そんなネコ嫌い・・いや、ネコ無関心なわたしに向かって、事もあろうかネコたちが寄ってくるようになったのだ。
さすがに一週間も同じ空間にいれば、ネコのほうも「なんかこいつ、見覚えがあるな」となるのだろう。最初はわたしを警戒するあまり、近寄らないどころか姿すら見せなかったのが、ついに今日、わたしの足に絡みつくようになったのだ。
(なんか痒いな・・・なぬっ!!)
テーブルに向かって仕事をしていたところ、何やらくるぶしあたりにこそばゆい感触を覚えた。そこで、逆足でくるぶしを掻こうとつま先を伸ばした瞬間・・なんと、そこにはクリーム色のフサフサしたネコの尻尾があるではないか!
さらに、股の間には小さな黒いネコが寝そべっており、わたしは足元にネコを二匹従えた状態でパソコンを叩いていたのだ。もちろん、エサやおもちゃで釣ったわけではないし、ネコを呼んだ覚えもない。言うまでもなく、心の奥でネコを欲することもないし、なんなら近づいてほしいとも思っていなかった。
そんな”ネコ無関心オーラ”をバリバリに放つわたしの足元に、不思議なことにネコたちが集結したのだ。
仕方がないのでキーボードを打つ手を止めると、クリーム色のネコの背中を掴んでみた。すると、ゾクッとした素振りと同時に背中を山のように尖らせると、スタスタとその場から去って行った——カピバラはあれで喜ぶんだが、ネズミの捕食者たるネコは違うのか。

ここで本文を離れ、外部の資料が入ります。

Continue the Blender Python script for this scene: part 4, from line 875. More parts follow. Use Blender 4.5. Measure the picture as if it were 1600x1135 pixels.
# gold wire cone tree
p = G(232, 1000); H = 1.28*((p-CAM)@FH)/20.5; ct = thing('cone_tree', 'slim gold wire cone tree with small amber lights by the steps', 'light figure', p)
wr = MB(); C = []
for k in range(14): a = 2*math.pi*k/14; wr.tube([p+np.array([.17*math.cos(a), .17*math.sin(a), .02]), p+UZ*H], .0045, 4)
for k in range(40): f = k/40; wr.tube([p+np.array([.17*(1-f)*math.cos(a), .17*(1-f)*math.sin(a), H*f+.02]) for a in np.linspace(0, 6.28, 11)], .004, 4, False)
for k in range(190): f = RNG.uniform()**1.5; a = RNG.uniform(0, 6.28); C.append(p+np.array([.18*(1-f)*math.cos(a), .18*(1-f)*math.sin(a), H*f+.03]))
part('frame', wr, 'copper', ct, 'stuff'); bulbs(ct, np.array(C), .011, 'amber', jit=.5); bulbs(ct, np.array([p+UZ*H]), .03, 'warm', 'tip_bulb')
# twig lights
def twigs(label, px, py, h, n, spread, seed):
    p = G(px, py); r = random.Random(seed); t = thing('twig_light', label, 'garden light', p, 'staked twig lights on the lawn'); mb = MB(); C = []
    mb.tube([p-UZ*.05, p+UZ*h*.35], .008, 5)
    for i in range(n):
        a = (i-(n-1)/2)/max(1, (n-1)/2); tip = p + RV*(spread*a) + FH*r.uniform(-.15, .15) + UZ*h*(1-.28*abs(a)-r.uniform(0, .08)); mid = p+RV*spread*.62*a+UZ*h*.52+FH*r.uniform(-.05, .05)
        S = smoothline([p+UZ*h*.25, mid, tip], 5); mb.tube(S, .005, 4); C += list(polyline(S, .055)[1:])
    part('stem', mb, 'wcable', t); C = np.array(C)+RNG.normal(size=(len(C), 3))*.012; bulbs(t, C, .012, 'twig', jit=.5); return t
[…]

そこで、もう一匹の黒いネコに手を伸ばしてみた。こちらはまだ子どもなのだろう、体も小さいしどことなく怯えた目をしている。そして、先ほどと同じように背中を掴もうとしたところ・・・なんと、黒猫が嚙みついてきたのだ。
(いてっ!!・・ってほど痛くもないな)
勝手なイメージだが、釣り針が指先に引っかかったかのような、細くて尖った何かがわたしの人差し指に絡んだ感じ。——あぁ、子ネコの歯ってこんなにも華奢な鋭さなのか。
その後、ころんとひっくり返った黒ネコは、わたしに腹を見せながら「撫でろ」と催促をしてきた。言われるがままに指先でごにょごにょと腹や胸、アゴの辺りをくすぐってやると、今度はその手を前足で挟んで、またもや嚙みついてきたのだ。
(い・・痛くはないけど、ちょっと痛いじゃないか!)
動物特有の”甘噛み”というやつだが、そもそも歯が鋭いのでチクリとした刺激を感じる。まぁ、コイツもそれなりに状況を理解をしているようで、決して全力で噛んだりしないところが小憎らしい——。

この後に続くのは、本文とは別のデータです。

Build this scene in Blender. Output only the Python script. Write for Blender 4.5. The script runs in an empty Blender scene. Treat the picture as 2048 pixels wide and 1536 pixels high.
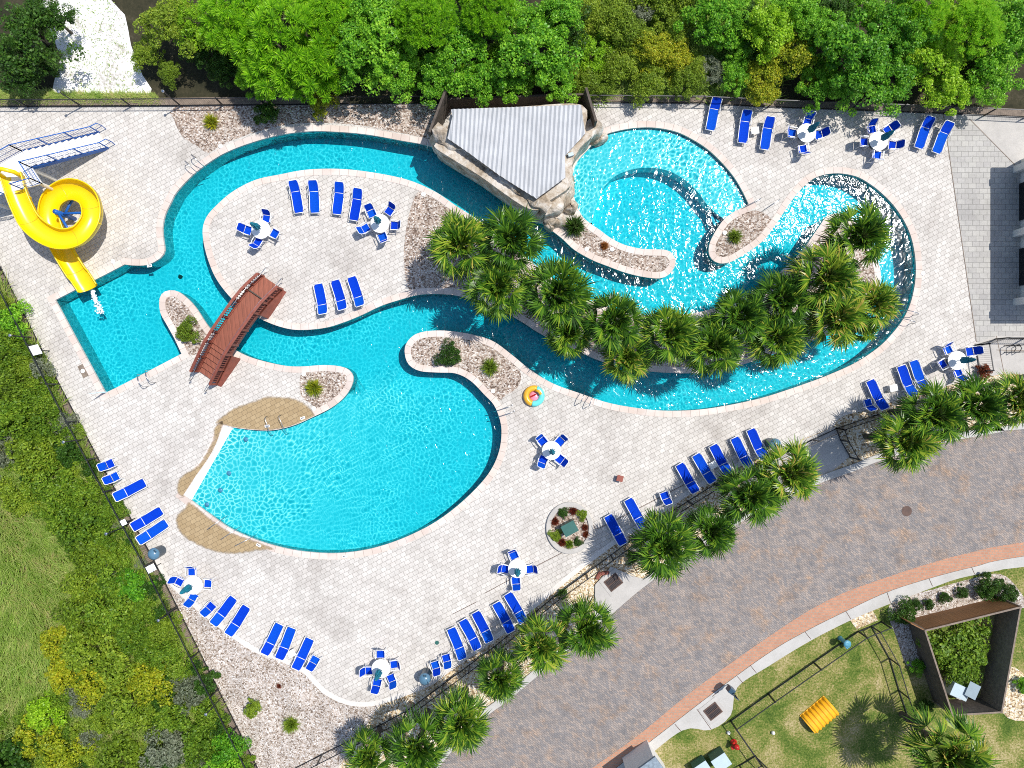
import bpy, math, random
import numpy as np
from mathutils import Vector, Matrix
from mathutils.geometry import delaunay_2d_cdt

# ------------------------------------------------------------------ camera, sky, sun
SC = bpy.context.scene
S = 32.0            # photo pixels per metre on the ground
H = 42.667          # height of the drone
cam_d = bpy.data.cameras.new('camera'); cam = bpy.data.objects.new('camera', cam_d)
SC.collection.objects.link(cam)
cam.location = (0, 0, H); cam_d.lens = 24; cam_d.sensor_width = 36; cam_d.clip_end = 1000
SC.camera = cam
ELEV = math.radians(62.8); AZX, AZY = 0.875, 0.484
sundir = Vector((AZX*math.cos(ELEV), AZY*math.cos(ELEV), math.sin(ELEV))).normalized()
W = bpy.data.worlds.new('World'); SC.world = W; W.use_nodes = True
nt = W.node_tree; nt.nodes.clear()
sky = nt.nodes.new('ShaderNodeTexSky'); sky.sky_type = 'NISHITA'; sky.sun_disc = False
sky.sun_elevation = ELEV; sky.sun_rotation = math.atan2(AZX, AZY)
bg = nt.nodes.new('ShaderNodeBackground'); bg.inputs[1].default_value = 0.15
ow = nt.nodes.new('ShaderNodeOutputWorld')
nt.links.new(sky.outputs[0], bg.inputs[0]); nt.links.new(bg.outputs[0], ow.inputs[0])
sl = bpy.data.lights.new('sun', 'SUN'); sl.energy = 4.35; sl.angle = math.radians(0.5); sl.color = (1, .965, .91)
so = bpy.data.objects.new('sun', sl); SC.collection.objects.link(so)
so.rotation_euler = sundir.to_track_quat('Z', 'Y').to_euler(); so.location = sundir*80
SC.view_settings.view_transform = 'Standard'; SC.view_settings.look = 'None'
SC.view_settings.gamma = 1; SC.view_settings.exposure = 0.06
SC.cycles.max_bounces = 8; SC.cycles.transparent_max_bounces = 12
SC.cycles.caustics_reflective = False; SC.cycles.caustics_refractive = False
SC.cycles.use_denoising = False; SC.cycles.filter_width = 1.0
SC.cycles.sample_clamp_indirect = 6

rnd = random.Random(7)
R = math.radians
C = SC.collection
def P(px, py, h=0.0):
    k = (H-h)/H
    return Vector(((px-1024)/S*k, (768-py)/S*k, h))
def P2(px, py, h=0.0):
    p = P(px, py, h); return (p.x, p.y)

# ------------------------------------------------------------------ materials
def newmat(name):
    m = bpy.data.materials.new(name); m.use_nodes = True
    n = m.node_tree; b = n.nodes['Principled BSDF']
    return m, n, b
def N(n, t, **kw):
    x = n.nodes.new(t)
    for k, v in kw.items():
        if k.startswith('i_'):
            x.inputs[k[2:].replace('_', ' ')].default_value = v
        else: setattr(x, k, v)
    return x
def lk(n, a, b): n.links.new(a, b)
def ramp(n, stops, fac=None, interp='LINEAR'):
    r = n.nodes.new('ShaderNodeValToRGB'); cr = r.color_ramp; cr.interpolation = interp
    while len(cr.elements) < len(stops): cr.elements.new(.5)
    for e, (p, c) in zip(cr.elements, stops): e.position = p; e.color = (*c, 1)
    if fac is not None: lk(n, fac, r.inputs[0])
    return r
def mix(n, a, b, f, mode='MIX'):
    x = n.nodes.new('ShaderNodeMix'); x.data_type = 'RGBA'; x.blend_type = mode
    for s, v in ((6, a), (7, b), (0, f)):
        if hasattr(v, 'links'): lk(n, v, x.inputs[s])
        else: x.inputs[s].default_value = (*v, 1) if isinstance(v, tuple) else v
    return x.outputs[2]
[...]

元来、イヌ派でありその後ネズミ派(正確にはカピバラ派)を名乗るわたしは、ネコというのはある意味「敵」といえる存在だった。にもかかわらず、敵のほうから無邪気にすり寄ってこられると、ついつい甘やかしてしまうところがわたしの弱点であり、つけ入る隙を与える原因ともいえる。
(こうやって静かにニンゲンの懐へと入り込み、すべてを持ち去るのがネコの恐ろしさなのだろう。やっぱり、ネコは宇宙からの使者説が有力なわけだ・・)
*
何はともあれ、キミたちが望むならばいくらでも撫でてやるから、とにかくUFOを誘い出してもらいたいのである。